Shares in shale gas stocks generally outperformed the S&P 500 through late October 2023 until a warm start to winter and uncertainty about the in-service dates of Gulf Coast LNG terminals brought an end to the party.
Most US shale gas stocks ended 2023 below the S&P 500, in contrast to 2022, when most of those stocks added double-digit percentage increases in value while outperforming the stock market index.
Natural gas prices at the benchmark Henry Hub dropped 26.5% on the warm temperatures in November 2023, dragging the top 10 stocks in shale gas exploration and production companies down with them. Even rumors of potential mergers and acquisitions deals, in the wake of megadeals by Chevron Corp. and Exxon Mobil Corp., failed to excite investors about the sector as 2023 came to a close.
Gulfport Energy beats S&P 500
Of the top 10 US shale producers, only Utica Shale driller Gulfport Energy Corp. outperformed the S&P 500 in 2023, gaining 80.9% in value between Dec. 30, 2022, and Dec. 29, 2023. Four shale gas E&P stocks posted double-digit percentage losses over the year.
One analyst said Gulfport's stock has room to run.
"This small-cap should begin showing up on investor screens as it continues to execute operationally with improving capital efficiencies," Siebert Williams Shank oil and gas analyst Gabriele Sorbara told clients when he started covering Gulfport on Dec. 19, 2023. "We believe [Gulfport] remains underappreciated by the market at the current valuation, as our $200 [price target] offers 51.6% upside on a conservative 3.3x 2025 EV/EBITDA multiple."
Gulfport closed the last day of 2023 down less than 1% to $133.20 per share on moderate trading volume. It ended 2022 with a 2% gain.
Missing in action: LNG demand
The absence of significant new demand for natural gas at LNG export terminals in 2023 and 2024 dimmed the lights on shale gas stock performance in 2023.
Rusty Braziel, founder of energy market analytics firm RBN Energy, predicted in 2022 that 2023 gas prices would be low because of a lack of demand. "Production was growing fast and, for the first time since 2015, no new LNG export capacity was slated to come online," Braziel wrote on RBN's blog on Dec. 28, 2023. "We predicted grim market conditions, and that's exactly what we got."
Braziel forecasts that 2024 will be another year featuring too much gas supply, too little gas demand and low commodity prices.
With the disappointing outlook for LNG demand along the Gulf Coast, the top gainers in the shale gas group were Appalachian operators: Gulfport, Range Resources Corp., CNX Resources Corp. and EQT Corp. These companies trimmed expenses and ran maintenance drilling programs while waiting for more gas demand.
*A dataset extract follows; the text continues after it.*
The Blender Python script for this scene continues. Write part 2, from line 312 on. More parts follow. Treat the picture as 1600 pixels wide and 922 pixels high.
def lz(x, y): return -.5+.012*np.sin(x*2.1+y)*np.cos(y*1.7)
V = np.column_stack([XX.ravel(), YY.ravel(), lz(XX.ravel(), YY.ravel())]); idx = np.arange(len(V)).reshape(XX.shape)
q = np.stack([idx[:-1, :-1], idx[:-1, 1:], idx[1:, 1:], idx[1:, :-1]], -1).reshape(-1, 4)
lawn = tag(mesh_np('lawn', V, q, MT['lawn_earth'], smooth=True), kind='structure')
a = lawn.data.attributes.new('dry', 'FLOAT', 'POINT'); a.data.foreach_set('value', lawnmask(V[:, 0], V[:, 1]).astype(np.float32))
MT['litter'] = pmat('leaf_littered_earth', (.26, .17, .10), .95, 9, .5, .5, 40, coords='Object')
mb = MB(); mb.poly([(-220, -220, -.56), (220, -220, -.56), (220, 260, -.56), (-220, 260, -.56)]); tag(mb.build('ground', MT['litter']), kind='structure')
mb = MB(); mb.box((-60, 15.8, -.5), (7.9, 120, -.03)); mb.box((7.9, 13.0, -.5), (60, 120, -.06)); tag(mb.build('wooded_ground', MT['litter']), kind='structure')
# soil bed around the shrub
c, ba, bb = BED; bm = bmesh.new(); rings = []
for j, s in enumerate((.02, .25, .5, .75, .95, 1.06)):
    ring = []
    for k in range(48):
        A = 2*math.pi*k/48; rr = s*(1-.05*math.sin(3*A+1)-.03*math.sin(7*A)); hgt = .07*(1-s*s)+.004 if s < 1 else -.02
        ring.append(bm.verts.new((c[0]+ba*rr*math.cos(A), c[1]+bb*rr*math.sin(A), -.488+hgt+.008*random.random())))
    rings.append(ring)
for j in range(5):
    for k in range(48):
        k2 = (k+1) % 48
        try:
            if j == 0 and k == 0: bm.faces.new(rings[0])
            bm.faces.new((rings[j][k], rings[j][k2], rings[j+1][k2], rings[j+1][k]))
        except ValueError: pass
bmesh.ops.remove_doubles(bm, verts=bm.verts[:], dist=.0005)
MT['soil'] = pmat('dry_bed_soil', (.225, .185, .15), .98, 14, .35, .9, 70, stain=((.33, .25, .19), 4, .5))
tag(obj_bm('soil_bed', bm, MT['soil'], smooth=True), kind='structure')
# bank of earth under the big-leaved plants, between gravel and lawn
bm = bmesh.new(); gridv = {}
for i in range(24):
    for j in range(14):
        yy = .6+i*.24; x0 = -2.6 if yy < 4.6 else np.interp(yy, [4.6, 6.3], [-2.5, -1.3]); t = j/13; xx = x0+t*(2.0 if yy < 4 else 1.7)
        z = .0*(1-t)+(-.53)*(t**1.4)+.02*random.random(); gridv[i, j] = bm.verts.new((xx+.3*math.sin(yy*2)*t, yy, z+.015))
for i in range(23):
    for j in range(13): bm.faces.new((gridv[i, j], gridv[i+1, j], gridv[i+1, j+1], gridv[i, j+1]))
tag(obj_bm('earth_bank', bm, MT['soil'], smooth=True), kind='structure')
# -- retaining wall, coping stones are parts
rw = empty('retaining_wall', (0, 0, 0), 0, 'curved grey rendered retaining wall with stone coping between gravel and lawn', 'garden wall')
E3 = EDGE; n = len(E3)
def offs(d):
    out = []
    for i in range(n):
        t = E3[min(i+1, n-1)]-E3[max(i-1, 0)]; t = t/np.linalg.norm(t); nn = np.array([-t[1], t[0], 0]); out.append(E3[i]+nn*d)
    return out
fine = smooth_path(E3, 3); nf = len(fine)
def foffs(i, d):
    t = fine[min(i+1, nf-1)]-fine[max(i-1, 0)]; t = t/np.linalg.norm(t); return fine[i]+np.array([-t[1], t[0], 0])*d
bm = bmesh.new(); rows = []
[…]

After leading the sector in gains in 2022, Appalachian driller Antero Resources Corp. and Haynesville operator Comstock Resources Inc. gave back a significant amount of those gains in 2023. Investors punished both for spending more than expected in the 2023 third quarter.
Pure-play Haynesville Shale driller Comstock — the operator closest to the Gulf Coast and perhaps the stock most influenced by new episodes in the ongoing LNG terminal soap opera — spent more than expected in the third quarter of 2023 to expand production and processing in anticipation of future LNG demand. Its shares trailed the S&P 500 for most of the year and lost another 21% in November 2023 as commodity prices collapsed.
Buying on the dip
Analyst Taylor McKenna with Kopernik Global Investors said the shale gas sector and its product could be setting up for a big rebound.
"We have seen this recently with natural gas in the US, trading below $2/Mcf in 2020, then above $9 in 2022, and now back below $2.50," McKenna said. "This presents many opportunities for active investors. We were happy to own a lot of natural gas back in 2020, trimmed substantially as prices increased, and are now adding exposure back as we are again below incentive prices."